Written by Aristea Koukiadaki (Univ. Manchester), Isabel Távora (Univ. Manchester) and Miguel Martínez Lucio (Univ. Manchester)

This book presents the results of a research project which sought to understand how the crisis-driven labour policy measures in the EU Member States most affected by the crisis translated into changes in collective bargaining in manufacturing.

Key findings:
- The labour market reforms have been driven by and are consistent with the commitments undertaken by national governments in the context of economic adjustment programmes or other European-level coordination instruments.
- The limited (in some cases non-existent) influence of the industrial relations actors during the process for adoption of the reforms highlights the unilateral character of the policy decision-making process.
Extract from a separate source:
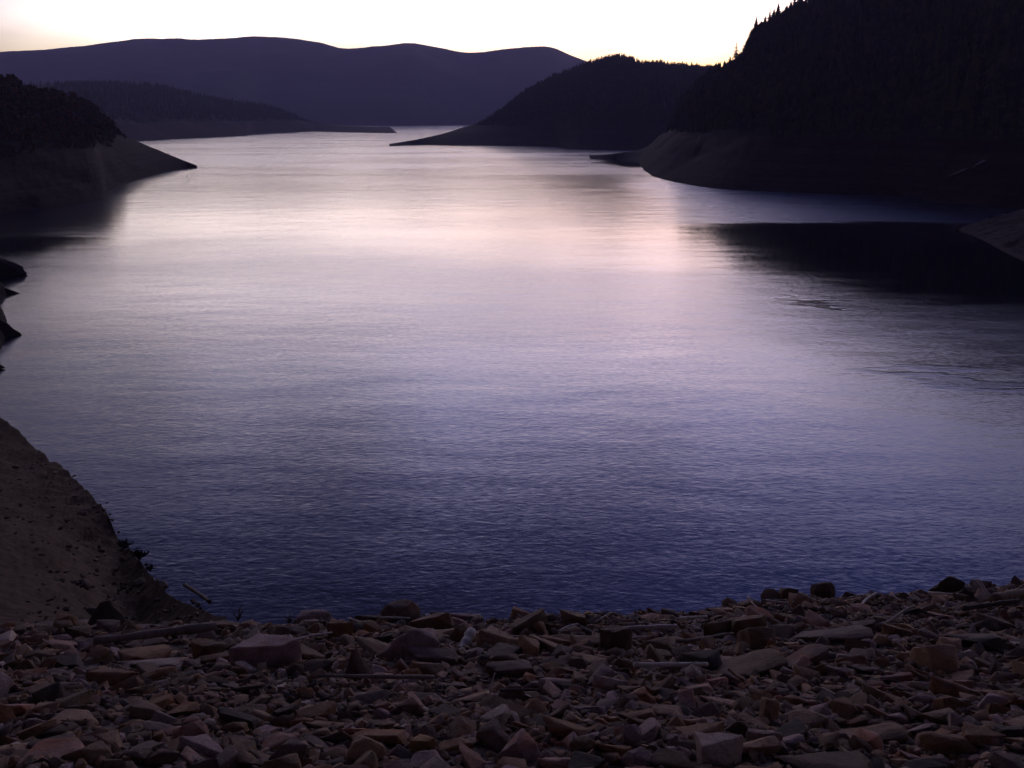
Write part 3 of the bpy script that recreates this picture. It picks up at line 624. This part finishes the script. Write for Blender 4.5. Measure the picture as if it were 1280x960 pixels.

- Most EU member states examined in the study are experiencing a crisis of collective bargaining, most notably at inter-sectoral and sectoral levels, with negative implications for bargaining coverage and coordination. There is evidence of downward wage adjustments, albeit in some cases cushioned by developments in national minimum wages (e.g. Slovenia).
- The differences in bargaining trends between EU member states may be attributed to differences in the extent and nature of reforms, the scope for the involvement of the trade unions and employers’ associations in the process for the adoption of the reforms, and the pre-existing strength of the bargaining systems.
- There are growing employer concerns about the ability of local management to cope with greater decentralisation and change, while trade unions have been increasingly constrained in their ability to regulate employment and monitor the enforcement of agreements and labour standards.
- The state’s ability to respond is being tested by the impact of the measures on such areas as labour inspection, judicial processes and state mediation services. This appears to be leading to a re-politicisation of labour relations.
- It is necessary to reconsider at both European and national governance levels the role played by multi-employer collective bargaining as a mechanism for minimising the externalities of market and policy-driven adjustments and for achieving macroeconomic benefits and social cohesion.